En materia de gasto público esta aptitud o capacidad de generar un plan de vida se traduce en que las políticas de gobierno deben ser reflejo de aquello que los ciudadanos esperan que sus gobernantes hagan con el dinero que estos les dan.
La Constitución Política de la República de Guatemala establece de forma clara que es deber del Estado el desarrollo integral de las personas, lo estructura como una República democrática y representativa, y a su vez reconoce al pueblo como soberano, limitando el actuar de los funcionarios a lo que establece la ley. Dado que la Constitución es el marco de referencia jurídico y político en nuestro sistema, me parecería que es de esperar que como ciudadanos compartamos que los funcionarios públicos deben actuar con austeridad, que estaríamos de acuerdo con que el despilfarro y los artículos de lujo no deben ser parte del presupuesto del Estado. Sin embargo, hay quienes consideran que esto es irrelevante y caricaturesco y que los problemas “importantes” son de otra índole.
La austeridad como principio en el gasto público no es menos importante que la transparencia y la rendición de cuentas, son elementos que se complementan. Si los ciudadanos los exigiéramos y los funcionarios los respetaran la situación actual del país sería muy distinta. La corrupción socava la legitimidad de los gobiernos, se pierde la fuerza en las instituciones, lo que a su vez debilita al Estado. Es por la debilidad institucional que muchos intelectuales han llegado a afirmar que nuestro país es un “Estado fallido”.
La transparencia en la función pública abarca una serie de actos. Sin embargo, quisiera mencionar uno que brilla por su ausencia en nuestra legislación: “la declaración jurada patrimonial”. Y digo que brilla por su ausencia porque en Guatemala, a diferencia de la mayoría de países en América Latina, aún se mantiene la confidencialidad de las declaraciones juradas patrimoniales de los funcionarios públicos. Este documento es un “requisito” para desempeñar cargos públicos (la mayoría de cargos lo exigen) que tiene como finalidad que la Contraloría General de Cuentas pueda fiscalizar el estado patrimonial del funcionario al entrar, durante y al finalizar el cargo, y así poder determinar si el funcionario se enriqueció ilícitamente. En nuestro país dicha declaración patrimonial no es un requisito, puesto que se nombra al funcionario y después del nombramiento “puede” cumplir con el “requisito”. Tampoco sirve como una herramienta de fiscalización porque tal declaración no es pública. Y, por último, no tiene efectos coactivos porque no se encuentra tipificado como delito el enriquecimiento ilícito.

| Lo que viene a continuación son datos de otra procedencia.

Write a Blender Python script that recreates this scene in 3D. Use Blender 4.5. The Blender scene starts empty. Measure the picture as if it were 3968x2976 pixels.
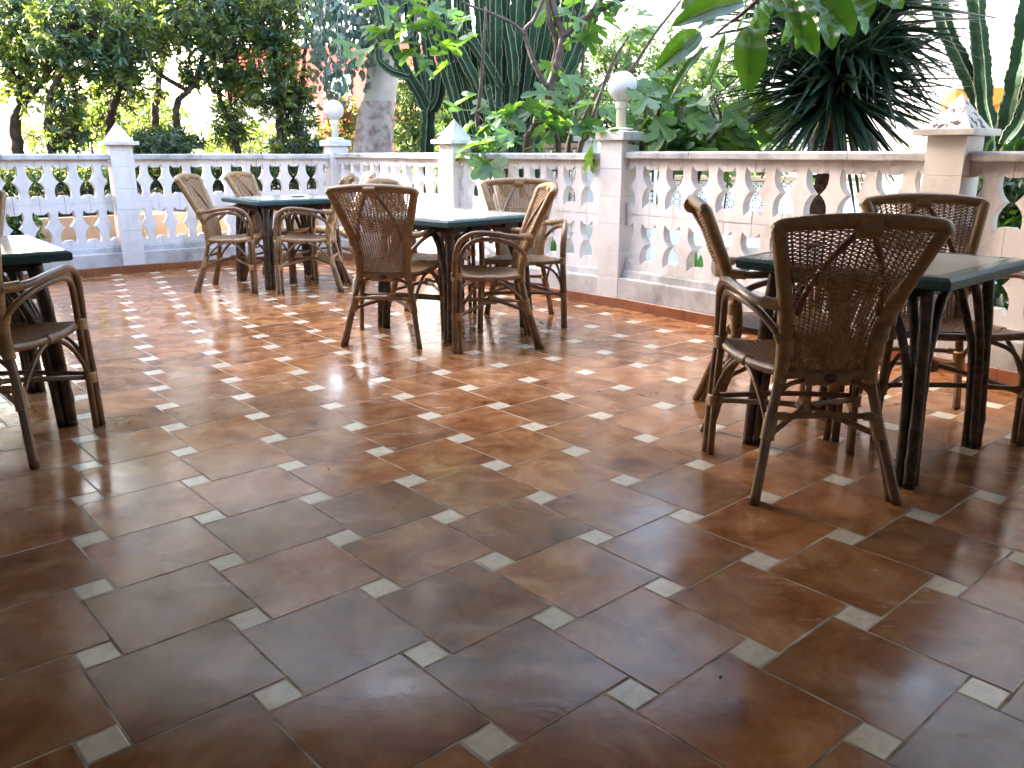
import bpy, math, random
from mathutils import Vector, Matrix
R = math.radians
random.seed(7)
SC = bpy.context.scene
COL = SC.collection
# ------------------------------------------------------------------ camera
CH = 1.1375
PITCH, ROLL, FOC = R(15.453), R(0.079), 0.81766      # FOC = focal / image width
cd = bpy.data.cameras.new('camera'); cam = bpy.data.objects.new('camera', cd); COL.objects.link(cam)
cd.sensor_width = 36; cd.lens = 36*FOC; cd.clip_start = .05; cd.clip_end = 400
cam.matrix_world = Matrix.Translation((0, 0, CH)) @ Matrix.Rotation(R(90)-PITCH, 4, 'X') @ Matrix.Rotation(ROLL, 4, 'Z')
SC.camera = cam
def at(px, py, Y, s=1.0):
    """a point at real distance Y in front of the camera (3968x2976 photograph pixels)"""
    x = (px-1984)/(FOC*3968); y = (1488-py)/(FOC*3968)
    d = Vector((x, math.cos(PITCH)+y*math.sin(PITCH), -math.sin(PITCH)+y*math.cos(PITCH)))
    d *= Y/d.y
    return Vector((d.x, d.y, CH+d.z))
# ------------------------------------------------------------------ light
SUN_AZ = Vector((-.92, .39)).normalized(); SUN_EL = R(28)
w = bpy.data.worlds.new('World'); SC.world = w; w.use_nodes = True
nt = w.node_tree; bg = nt.nodes['Background']
sky = nt.nodes.new('ShaderNodeTexSky'); sky.sky_type = 'NISHITA'; sky.sun_disc = False
sky.sun_elevation = SUN_EL; sky.sun_rotation = math.atan2(SUN_AZ.x, SUN_AZ.y)
sky.air_density = 1.0; sky.dust_density = 3.0; sky.ozone_density = 1.0
tint = nt.nodes.new('ShaderNodeMixRGB'); tint.blend_type = 'MULTIPLY'; tint.inputs[0].default_value = 1; tint.inputs[2].default_value = (1, .935, .87, 1)
nt.links.new(sky.outputs[0], tint.inputs[1]); nt.links.new(tint.outputs[0], bg.inputs[0]); bg.inputs[1].default_value = .15
sd = bpy.data.lights.new('sun', 'SUN'); sun = bpy.data.objects.new('sun', sd); COL.objects.link(sun)
sd.energy = 4.5; sd.angle = R(.55); sd.color = (1, .93, .82)
sdir = Vector((SUN_AZ.x*math.cos(SUN_EL), SUN_AZ.y*math.cos(SUN_EL), math.sin(SUN_EL)))
sun.rotation_euler = sdir.to_track_quat('Z', 'Y').to_euler(); sun.location = (-6, 2, 12)
SC.view_settings.view_transform = 'Standard'; SC.view_settings.look = 'None'
SC.view_settings.exposure = 4.15; SC.view_settings.gamma = 1
try:
    SC.cycles.max_bounces = 8; SC.cycles.transparent_max_bounces = 8
except Exception: pass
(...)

El argumento de la mayoría de funcionarios para no aceptar que sus declaraciones sean públicas se centra en la inseguridad del país y el peligro que pueden correr si “todo mundo” tiene acceso a su información patrimonial. Lo más triste, sin embargo, es que muchos ciudadanos acuerpan este argumento. La función pública sitúa a estas personas en un plan distinto, deben ser transparentes y austeros. Si no quieren, o no pueden serlo, que no se postulen. Nadie está dispuesto a mantener a funcionarios que coman quesos y jamones finos y se enriquezcan a costa de los ciudadanos.
La falta de debate serio entre nuestros futuros gobernantes debilita nuestra democracia, puesto que no sabemos cuáles son sus propuestas en materia de gasto público. No sabemos cuáles son sus prioridades, ni mucho menos cómo piensan financiar sus proyectos, lo que hace difícil, sino imposible, que estas preferencias se vean reflejadas en los resultados eleccionarios. Siendo el caso que nuestro sistema no ha avanzado lo suficiente como para poder decidir si uno quiere un Estado de bienestar, un Estado reducido en sus funciones a seguridad y justicia o bien un Estado con cualquier otro enfoque, podríamos empezar por fiscalizar y obligar a los funcionarios públicos a ser transparentes y austeros.